--- BEGIN ---
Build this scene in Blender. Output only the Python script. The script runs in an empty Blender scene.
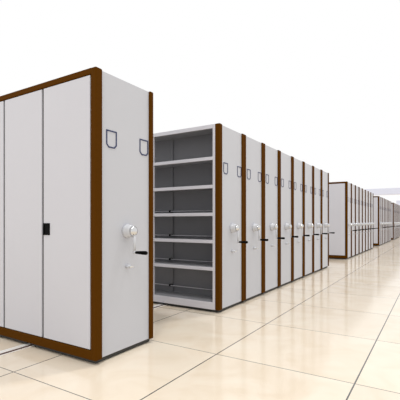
import bpy, bmesh, math
from mathutils import Vector, Matrix

S = bpy.context.scene
COL = S.collection
S.view_settings.view_transform = 'Standard'
S.view_settings.look = 'None'
S.view_settings.gamma = 1
S.view_settings.use_curve_mapping = False
S.view_settings.exposure = 0.0

# ------------------------------------------------------------ materials
def mat(name, col, rough=0.5, metal=0.0, spec=0.5, noise=0.0, scale=6.0, coat=0.0):
    m = bpy.data.materials.new(name); m.use_nodes = True
    nt = m.node_tree; b = nt.nodes['Principled BSDF']
    b.inputs['Base Color'].default_value = (*col, 1)
    b.inputs['Roughness'].default_value = rough
    b.inputs['Metallic'].default_value = metal
    b.inputs['Specular IOR Level'].default_value = spec
    b.inputs['Coat Weight'].default_value = coat
    if noise:
        tc = nt.nodes.new('ShaderNodeTexCoord')
        n = nt.nodes.new('ShaderNodeTexNoise'); n.inputs['Scale'].default_value = scale
        n.inputs['Detail'].default_value = 4
        r = nt.nodes.new('ShaderNodeMapRange')
        r.inputs['To Min'].default_value = 1 - noise; r.inputs['To Max'].default_value = 1 + noise
        mx = nt.nodes.new('ShaderNodeVectorMath'); mx.operation = 'SCALE'
        mx.inputs[0].default_value = col
        nt.links.new(tc.outputs['Object'], n.inputs['Vector'])
        nt.links.new(n.outputs['Fac'], r.inputs['Value'])
        nt.links.new(r.outputs['Result'], mx.inputs['Scale'])
        nt.links.new(mx.outputs['Vector'], b.inputs['Base Color'])
    return m

WHITE = mat('painted_steel', (0.55, 0.562, 0.605), 0.42, spec=0.35, noise=0.015, scale=3)
DOORW = mat('door_steel', (0.60, 0.60, 0.645), 0.38, spec=0.35, noise=0.015, scale=2)
FRAME = mat('pale_frame_steel', (0.62, 0.61, 0.65), 0.4, spec=0.4, noise=0.01)
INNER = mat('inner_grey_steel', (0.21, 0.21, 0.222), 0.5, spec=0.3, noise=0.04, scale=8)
SHELF = mat('shelf_grey_steel', (0.33, 0.33, 0.35), 0.4, spec=0.4, noise=0.03, scale=8)
BROWN = mat('brown_edging', (0.086, 0.030, 0.0015), 0.6, spec=0.02, noise=0.06, scale=20)
BLACK = mat('black_plastic', (0.002, 0.002, 0.002), 0.5, spec=0.05, noise=0.05, scale=30)
DARK = mat('dark_chassis_and_gap_shade', (0.03, 0.03, 0.028), 0.6, noise=0.1, scale=20)
NAVY = mat('navy_outline', (0.018, 0.028, 0.10), 0.4, noise=0.03, scale=30)
KNOB = mat('white_knob_plastic', (0.60, 0.61, 0.64), 0.22, noise=0.01, scale=30)
CHROME = mat('polished_chrome', (0.66, 0.66, 0.66), 0.12, metal=1.0, noise=0.02, scale=30)
RAILS = mat('rail_steel', (0.86, 0.84, 0.80), 0.35, noise=0.03, scale=20)
RUST = mat('rail_groove_brown', (0.07, 0.018, 0.006), 0.6, noise=0.1, scale=20)
BEAM = mat('pale_lilac_beam', (0.72, 0.745, 0.87), 0.6, noise=0.01, scale=1)

def floor_mat():
    m = bpy.data.materials.new('polished_cream_marble_tiles'); m.use_nodes = True
    nt = m.node_tree; N = nt.nodes; L = nt.links; b = N['Principled BSDF']
    tc = N.new('ShaderNodeTexCoord')
    sep = N.new('ShaderNodeSeparateXYZ'); L.new(tc.outputs['Object'], sep.inputs[0])
    def axis(out, off, pitch, w):
        a = N.new('ShaderNodeMath'); a.operation = 'SUBTRACT'; L.new(out, a.inputs[0]); a.inputs[1].default_value = off
        d = N.new('ShaderNodeMath'); d.operation = 'DIVIDE'; L.new(a.outputs[0], d.inputs[0]); d.inputs[1].default_value = pitch
        fl = N.new('ShaderNodeMath'); fl.operation = 'FLOOR'; L.new(d.outputs[0], fl.inputs[0])
        pp = N.new('ShaderNodeMath'); pp.operation = 'PINGPONG'; L.new(d.outputs[0], pp.inputs[0]); pp.inputs[1].default_value = 0.5
        lt = N.new('ShaderNodeMath'); lt.operation = 'LESS_THAN'; L.new(pp.outputs[0], lt.inputs[0]); lt.inputs[1].default_value = w / pitch
        return fl.outputs[0], lt.outputs[0]
    fx, lx = axis(sep.outputs['X'], -0.44, 1.10, 0.0052)
    fy, ly = axis(sep.outputs['Y'], -0.40, 1.135, 0.0036)
    g = N.new('ShaderNodeMath'); g.operation = 'MAXIMUM'; L.new(lx, g.inputs[0]); L.new(ly, g.inputs[1])
    cb = N.new('ShaderNodeCombineXYZ'); L.new(fx, cb.inputs[0]); L.new(fy, cb.inputs[1])
    wn = N.new('ShaderNodeTexWhiteNoise'); wn.noise_dimensions = '3D'; L.new(cb.outputs[0], wn.inputs['Vector'])
    # marble: offset per tile, two noises
    ad = N.new('ShaderNodeVectorMath'); ad.operation = 'MULTIPLY_ADD'
    L.new(wn.outputs['Color'], ad.inputs[0]); ad.inputs[1].default_value = (9, 9, 9); L.new(tc.outputs['Object'], ad.inputs[2])
    n1 = N.new('ShaderNodeTexNoise'); n1.inputs['Scale'].default_value = 2.2; n1.inputs['Detail'].default_value = 6; n1.inputs['Distortion'].default_value = 1.2
    L.new(ad.outputs[0], n1.inputs['Vector'])
    cr = N.new('ShaderNodeValToRGB'); L.new(n1.outputs['Fac'], cr.inputs[0])
    e = cr.color_ramp.elements
    e[0].position = 0.32; e[0].color = (0.79, 0.67, 0.52, 1)
    e[1].position = 0.68; e[1].color = (0.85, 0.755, 0.62, 1)
    k = e.new(0.5); k.color = (0.83, 0.72, 0.58, 1)
    tv = N.new('ShaderNodeMapRange'); L.new(wn.outputs['Value'], tv.inputs['Value'])
    tv.inputs['To Min'].default_value = 0.96; tv.inputs['To Max'].default_value = 1.03
    sc = N.new('ShaderNodeVectorMath'); sc.operation = 'SCALE'; L.new(cr.outputs[0], sc.inputs[0]); L.new(tv.outputs[0], sc.inputs['Scale'])
    mx = N.new('ShaderNodeMix'); mx.data_type = 'RGBA'; L.new(g.outputs[0], mx.inputs['Factor'])
    L.new(sc.outputs[0], mx.inputs[6]); mx.inputs[7].default_value = (0.10, 0.105, 0.10, 1)
    L.new(mx.outputs[2], b.inputs['Base Color'])
    b.inputs['Roughness'].default_value = 0.12
    b.inputs['Specular IOR Level'].default_value = 0.45
    return m
FLOOR = floor_mat()

# ------------------------------------------------------------ mesh helpers
def box(bm, x0, x1, y0, y1, z0, z1, bev=0.0, seg=2, mi=0):
    x0, x1 = min(x0, x1), max(x0, x1); y0, y1 = min(y0, y1), max(y0, y1)
    r = bmesh.ops.create_cube(bm, size=1.0)
    vs = r['verts']
    for v in vs:
        v.co = Vector(((x0 + x1) / 2 + v.co.x * (x1 - x0), (y0 + y1) / 2 + v.co.y * (y1 - y0), (z0 + z1) / 2 + v.co.z * (z1 - z0)))
    if mi:
        for f in {f for v in vs for f in v.link_faces}: f.material_index = mi
    if bev:
        ed = list({e for v in vs for e in v.link_edges})
        bmesh.ops.bevel(bm, geom=ed, offset=bev, segments=seg, profile=0.5, affect='EDGES')

def lathe_x(bm, prof, cy, cz, n=28):
    """surface of revolution about the X axis; prof = [(x, r), ...]"""
    rings = []
    for (x, r) in prof:
        if r < 1e-6: rings.append([bm.verts.new((x, cy, cz))])
        else: rings.append([bm.verts.new((x, cy + r * math.cos(2 * math.pi * i / n), cz + r * math.sin(2 * math.pi * i / n))) for i in range(n)])
    for a, b in zip(rings, rings[1:]):
        for i in range(n):
            j = (i + 1) % n
            if len(a) == 1 and len(b) == 1: continue
            if len(a) == 1: f = bm.faces.new((a[0], b[j], b[i]))
            elif len(b) == 1: f = bm.faces.new((a[i], a[j], b[0]))
            else: f = bm.faces.new((a[i], a[j], b[j], b[i]))
            f.smooth = True

def rod(bm, p, q, r0, r1=None, n=12):
    r1 = r0 if r1 is None else r1
    p, q = Vector(p), Vector(q); d = q - p
    M = Matrix.Translation((p + q) / 2) @ d.to_track_quat('Z', 'Y').to_matrix().to_4x4()
    r = bmesh.ops.create_cone(bm, cap_ends=True, segments=n, radius1=r0, radius2=r1, depth=d.length, matrix=M)
    for f in {f for v in r['verts'] for f in v.link_faces}:
        if len(f.verts) == 4: f.smooth = True

def obj(name, bm, m, parent=None, origin=None):
    bmesh.ops.recalc_face_normals(bm, faces=bm.faces)
    me = bpy.data.meshes.new(name); bm.to_mesh(me); bm.free()
    for k in (m if isinstance(m, (list, tuple)) else [m]): me.materials.append(k)
    o = bpy.data.objects.new(name, me); COL.objects.link(o)
    if parent is not None: o.parent = parent
    return o

def one(name, m, parent, *a, **k):
    bm = bmesh.new(); box(bm, *a, **k); return obj(name, bm, m, parent)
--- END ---
### Brief
From the first line above down to the line with "S.view_settings.exposure = 0.0", reproduce every line and no others, omitting pictures.

### Result for this task
Build this scene in Blender. Output only the Python script. The script runs in an empty Blender scene.
import bpy, bmesh, math
from mathutils import Vector, Matrix

S = bpy.context.scene
COL = S.collection
S.view_settings.view_transform = 'Standard'
S.view_settings.look = 'None'
S.view_settings.gamma = 1
S.view_settings.use_curve_mapping = False
S.view_settings.exposure = 0.0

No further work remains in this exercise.